The contemporary world requires young creatives to market themselves as designers and as individuals to gain employment as well as social capital. Postmodernity—which, according to media theorist Jean Baudrillard, is a form of hyper-reality, or a state in which signs and symbols that represent reality replace reality itself, has distilled personhood to a digital presence. As media has become social, every successful person has become an ambassador of their own “brand”: a mix of tangible symbols and intangible attributes. But how does one become an ambassador of self?

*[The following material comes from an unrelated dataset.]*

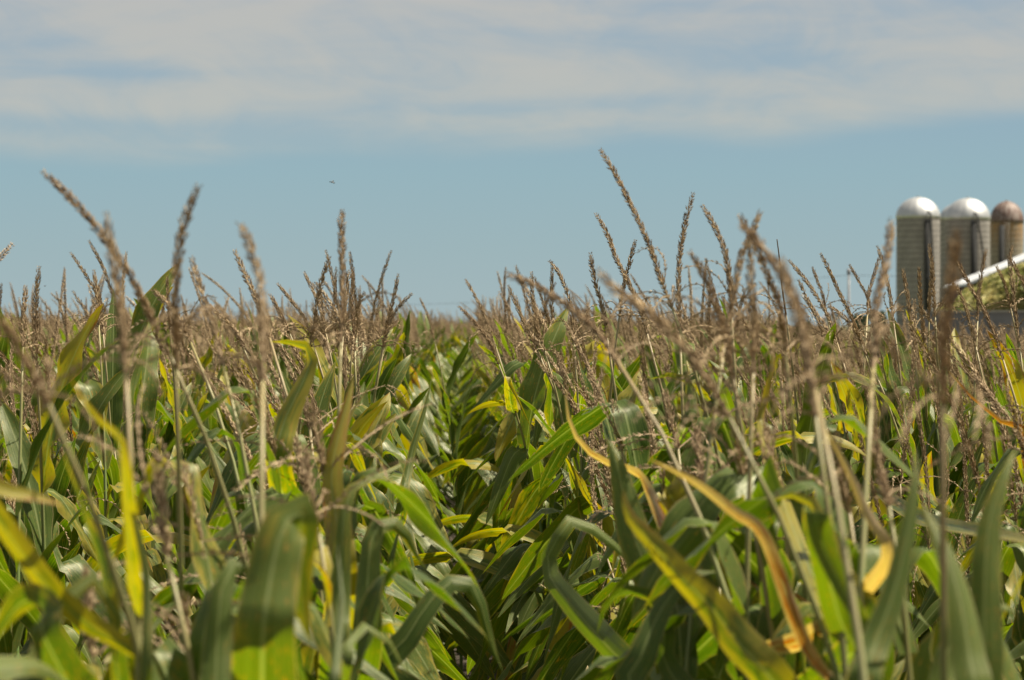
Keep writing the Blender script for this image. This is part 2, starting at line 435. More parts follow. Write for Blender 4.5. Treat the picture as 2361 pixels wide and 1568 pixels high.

The trickiness of crafting one’s public persona is tied up with the task of figuring out who you are on the inside. Branding has become intimately personal, involving a simultaneous becoming and marketing of self. Simulacra Ambassador is a personal brand book that borrows from 1980’s media theory and aesthetics to address the contemporary intersection of branding and personal identity as they coalesce in navigating the professional and philosophical narrative landscape. Part reference manual and part self-help workbook, Simulacra Ambassador bridges the psychic gaps between the curation of the inner self and the public persona.
Simulacra Ambassador aims to dissect and diagram the ideals that we perpetuate in creative work and life as digital-age designers. It injects the branding manual with an element of the absurd, designed to both celebrate and question the designer’s conception of the ideal and the real as they unite under the modern (and morally ambiguous) hypothesis that authentic nature is a source of profit.